The New Contemporary Art Movement, not unlike its earlier 20th Century counterparts like Surrealism, Dada, or Fauvism, ultimately materialized in search of new forms, content, and expressions that cited rather than disavowed the individual and the social. The earliest incarnations of the Movement, refusing the paradigmatic disinterest of “Art” as an inaccessible garrison of ‘high culture’, championed figuration, surrealism, representation, pop culture, and the subcultural. By incorporating the ‘lowbrow,’ accessible, and even profane, an exciting and irreverent art movement grew in defiance of the mandated renunciations of “high” art. Emerging on the West Coast in the 90’s partly as a response to the rabid ‘conceptual-turn’ then championed on the East Coasts, the Movement steadily created its own platforms, publications, and spaces for the dissemination of its imagery and ideas.

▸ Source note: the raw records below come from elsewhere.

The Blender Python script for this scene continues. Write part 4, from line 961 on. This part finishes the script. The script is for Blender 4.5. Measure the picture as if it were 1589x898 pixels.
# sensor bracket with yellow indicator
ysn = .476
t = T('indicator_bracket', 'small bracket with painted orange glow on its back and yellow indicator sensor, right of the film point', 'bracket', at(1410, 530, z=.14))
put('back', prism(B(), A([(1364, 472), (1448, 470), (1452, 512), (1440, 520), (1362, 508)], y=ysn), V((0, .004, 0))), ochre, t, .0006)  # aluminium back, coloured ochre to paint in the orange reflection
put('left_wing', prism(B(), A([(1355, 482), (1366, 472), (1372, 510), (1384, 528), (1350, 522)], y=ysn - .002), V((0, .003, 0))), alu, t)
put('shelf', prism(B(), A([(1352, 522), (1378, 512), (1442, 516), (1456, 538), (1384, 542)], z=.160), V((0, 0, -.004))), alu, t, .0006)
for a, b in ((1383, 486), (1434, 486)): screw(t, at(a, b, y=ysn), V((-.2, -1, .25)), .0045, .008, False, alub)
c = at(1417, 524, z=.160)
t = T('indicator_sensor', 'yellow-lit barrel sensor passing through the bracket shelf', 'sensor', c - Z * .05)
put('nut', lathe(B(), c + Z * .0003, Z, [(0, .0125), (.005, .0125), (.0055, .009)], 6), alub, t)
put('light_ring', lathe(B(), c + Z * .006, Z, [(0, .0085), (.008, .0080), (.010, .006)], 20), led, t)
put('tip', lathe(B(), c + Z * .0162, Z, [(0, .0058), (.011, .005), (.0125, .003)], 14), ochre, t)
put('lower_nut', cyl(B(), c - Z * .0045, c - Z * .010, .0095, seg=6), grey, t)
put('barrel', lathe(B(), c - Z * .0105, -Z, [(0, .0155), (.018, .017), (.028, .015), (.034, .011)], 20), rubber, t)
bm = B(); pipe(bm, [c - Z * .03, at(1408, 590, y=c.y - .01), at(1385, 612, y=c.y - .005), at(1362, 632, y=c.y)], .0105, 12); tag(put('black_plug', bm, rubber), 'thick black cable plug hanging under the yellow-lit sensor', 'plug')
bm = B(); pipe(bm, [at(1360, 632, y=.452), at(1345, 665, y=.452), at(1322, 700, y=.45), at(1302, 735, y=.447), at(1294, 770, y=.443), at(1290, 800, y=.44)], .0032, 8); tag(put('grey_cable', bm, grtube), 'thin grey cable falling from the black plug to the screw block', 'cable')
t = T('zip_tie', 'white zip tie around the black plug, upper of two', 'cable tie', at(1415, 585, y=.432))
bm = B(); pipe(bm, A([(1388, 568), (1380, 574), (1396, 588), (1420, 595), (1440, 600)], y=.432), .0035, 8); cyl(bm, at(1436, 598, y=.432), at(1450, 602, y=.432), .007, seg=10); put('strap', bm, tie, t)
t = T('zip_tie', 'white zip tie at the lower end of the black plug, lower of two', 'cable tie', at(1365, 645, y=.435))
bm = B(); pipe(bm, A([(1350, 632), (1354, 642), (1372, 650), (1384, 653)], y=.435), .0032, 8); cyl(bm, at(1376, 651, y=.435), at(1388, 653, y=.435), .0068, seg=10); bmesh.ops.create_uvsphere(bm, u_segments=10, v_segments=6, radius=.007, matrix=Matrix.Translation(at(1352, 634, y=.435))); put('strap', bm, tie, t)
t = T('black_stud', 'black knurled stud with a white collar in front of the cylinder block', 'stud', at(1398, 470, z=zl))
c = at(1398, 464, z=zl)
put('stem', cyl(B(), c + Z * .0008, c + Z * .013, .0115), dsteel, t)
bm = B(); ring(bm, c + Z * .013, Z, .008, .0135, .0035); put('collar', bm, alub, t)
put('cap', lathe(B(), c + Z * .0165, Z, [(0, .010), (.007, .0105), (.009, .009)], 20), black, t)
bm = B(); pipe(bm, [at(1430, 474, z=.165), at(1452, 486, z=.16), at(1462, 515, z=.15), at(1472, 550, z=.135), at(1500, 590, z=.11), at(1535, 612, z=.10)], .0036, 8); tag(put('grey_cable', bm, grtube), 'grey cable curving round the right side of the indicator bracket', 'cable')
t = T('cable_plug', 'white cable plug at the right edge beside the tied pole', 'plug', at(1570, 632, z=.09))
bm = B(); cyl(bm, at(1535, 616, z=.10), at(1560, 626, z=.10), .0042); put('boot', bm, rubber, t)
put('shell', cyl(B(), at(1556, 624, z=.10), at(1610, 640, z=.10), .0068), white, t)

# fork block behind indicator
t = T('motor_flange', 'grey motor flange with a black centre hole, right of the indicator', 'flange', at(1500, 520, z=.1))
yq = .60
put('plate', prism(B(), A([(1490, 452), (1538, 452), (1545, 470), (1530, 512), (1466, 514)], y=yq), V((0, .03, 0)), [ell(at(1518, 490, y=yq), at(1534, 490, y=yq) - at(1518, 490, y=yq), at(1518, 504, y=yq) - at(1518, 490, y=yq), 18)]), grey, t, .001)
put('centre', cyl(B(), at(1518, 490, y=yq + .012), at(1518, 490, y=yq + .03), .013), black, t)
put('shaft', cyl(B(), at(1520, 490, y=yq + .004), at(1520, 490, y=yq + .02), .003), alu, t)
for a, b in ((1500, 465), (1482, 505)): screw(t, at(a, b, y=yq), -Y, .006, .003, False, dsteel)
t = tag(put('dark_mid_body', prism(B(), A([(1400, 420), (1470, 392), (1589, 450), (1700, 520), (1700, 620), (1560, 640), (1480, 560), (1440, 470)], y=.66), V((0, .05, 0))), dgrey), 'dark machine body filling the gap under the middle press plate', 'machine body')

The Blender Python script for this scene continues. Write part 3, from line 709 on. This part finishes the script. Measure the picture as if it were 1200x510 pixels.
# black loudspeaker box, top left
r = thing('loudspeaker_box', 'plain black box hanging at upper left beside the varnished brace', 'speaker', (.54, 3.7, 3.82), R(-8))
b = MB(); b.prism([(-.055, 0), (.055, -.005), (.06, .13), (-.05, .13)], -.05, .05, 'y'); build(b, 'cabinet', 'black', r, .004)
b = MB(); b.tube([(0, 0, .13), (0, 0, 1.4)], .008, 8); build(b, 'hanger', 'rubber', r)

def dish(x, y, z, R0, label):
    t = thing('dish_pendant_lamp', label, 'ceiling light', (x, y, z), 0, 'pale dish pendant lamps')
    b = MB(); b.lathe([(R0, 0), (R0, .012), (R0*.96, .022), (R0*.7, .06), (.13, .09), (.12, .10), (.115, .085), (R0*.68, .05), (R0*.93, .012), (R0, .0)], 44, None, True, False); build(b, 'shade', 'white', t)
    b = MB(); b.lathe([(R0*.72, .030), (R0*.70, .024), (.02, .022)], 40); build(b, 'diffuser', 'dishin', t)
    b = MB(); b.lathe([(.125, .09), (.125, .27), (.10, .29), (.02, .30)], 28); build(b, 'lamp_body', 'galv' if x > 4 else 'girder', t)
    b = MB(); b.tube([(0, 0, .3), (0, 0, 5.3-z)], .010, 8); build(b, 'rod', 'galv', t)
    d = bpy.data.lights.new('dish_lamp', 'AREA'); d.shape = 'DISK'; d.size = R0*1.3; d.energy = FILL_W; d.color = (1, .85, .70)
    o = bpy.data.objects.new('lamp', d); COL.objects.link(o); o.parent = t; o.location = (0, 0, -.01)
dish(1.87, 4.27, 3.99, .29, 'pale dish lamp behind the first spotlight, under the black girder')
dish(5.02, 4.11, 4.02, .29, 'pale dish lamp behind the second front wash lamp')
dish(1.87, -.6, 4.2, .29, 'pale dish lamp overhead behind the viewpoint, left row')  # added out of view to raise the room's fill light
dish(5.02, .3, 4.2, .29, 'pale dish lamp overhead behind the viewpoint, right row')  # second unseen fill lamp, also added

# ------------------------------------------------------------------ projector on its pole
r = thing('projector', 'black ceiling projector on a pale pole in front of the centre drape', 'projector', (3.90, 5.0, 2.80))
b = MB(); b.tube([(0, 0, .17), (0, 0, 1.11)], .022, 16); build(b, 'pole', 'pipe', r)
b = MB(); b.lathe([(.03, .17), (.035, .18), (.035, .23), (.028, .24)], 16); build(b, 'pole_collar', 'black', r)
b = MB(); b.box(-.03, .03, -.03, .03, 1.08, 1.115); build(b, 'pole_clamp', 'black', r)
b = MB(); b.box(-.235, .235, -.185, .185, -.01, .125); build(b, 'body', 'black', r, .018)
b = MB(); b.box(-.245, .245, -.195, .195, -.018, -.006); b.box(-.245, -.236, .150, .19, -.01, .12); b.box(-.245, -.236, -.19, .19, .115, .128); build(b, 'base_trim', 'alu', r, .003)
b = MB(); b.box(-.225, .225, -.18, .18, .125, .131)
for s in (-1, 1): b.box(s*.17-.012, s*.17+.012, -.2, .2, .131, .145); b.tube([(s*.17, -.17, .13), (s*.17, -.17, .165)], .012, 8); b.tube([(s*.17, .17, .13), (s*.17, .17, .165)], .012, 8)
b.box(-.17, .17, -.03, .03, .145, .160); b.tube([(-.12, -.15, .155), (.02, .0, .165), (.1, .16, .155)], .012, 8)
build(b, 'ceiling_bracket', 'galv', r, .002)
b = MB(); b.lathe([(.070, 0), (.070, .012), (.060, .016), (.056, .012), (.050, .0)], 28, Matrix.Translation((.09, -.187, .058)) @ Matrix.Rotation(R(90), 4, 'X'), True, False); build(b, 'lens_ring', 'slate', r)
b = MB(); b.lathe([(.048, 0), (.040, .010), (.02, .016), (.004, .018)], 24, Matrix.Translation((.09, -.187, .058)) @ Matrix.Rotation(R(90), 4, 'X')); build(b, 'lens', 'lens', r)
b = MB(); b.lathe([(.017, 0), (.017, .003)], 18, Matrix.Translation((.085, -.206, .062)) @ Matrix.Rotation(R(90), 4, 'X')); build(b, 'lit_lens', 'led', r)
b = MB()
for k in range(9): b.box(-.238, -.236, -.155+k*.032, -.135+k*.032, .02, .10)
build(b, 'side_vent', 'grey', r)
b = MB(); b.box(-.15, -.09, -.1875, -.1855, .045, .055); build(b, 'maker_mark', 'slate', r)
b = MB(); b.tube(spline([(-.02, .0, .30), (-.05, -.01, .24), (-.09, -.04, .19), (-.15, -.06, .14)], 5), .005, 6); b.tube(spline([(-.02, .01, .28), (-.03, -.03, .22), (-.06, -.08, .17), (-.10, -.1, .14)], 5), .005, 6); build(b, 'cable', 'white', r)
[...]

Though the New Contemporary Art Movement has remained largely unacknowledged by the vetted institutions of the fine art world and its arbiters of ‘high culture,’ the future promises a shift. The Movement’s formative aversion to the establishment is also waning in the wake of its increased visibility, institutional presence, and widespread popularity.
Thinkspace has sought to champion and promote the unique breadth of the Movement, creating new opportunities for the presentation of its artists and work. Though still very much invested in the elevation and exposure of its emerging talents, the gallery, now in its 13th year, has come into its own with a roster that reflects this maturity. An active advocate for what is now one of the longest extant organized art movement’s in history, Thinkspace is an established voice for its continued growth and evolution.
The gallery has in recent years expanded its projects beyond Los Angeles, exhibiting with partner galleries and organizations in Berlin, Hong Kong, London, New York City, Detroit, Chicago, and Honolulu among many others, participating in International Art Fairs, and curating New Contemporary content for Museums. Committed to the vision, risk, and exceptional gifts of its artists, the gallery is first and foremost a family. From the streets to the museums, and from the “margins” to the white cube, Thinkspace is re-envisioning what it means to be “institutional.”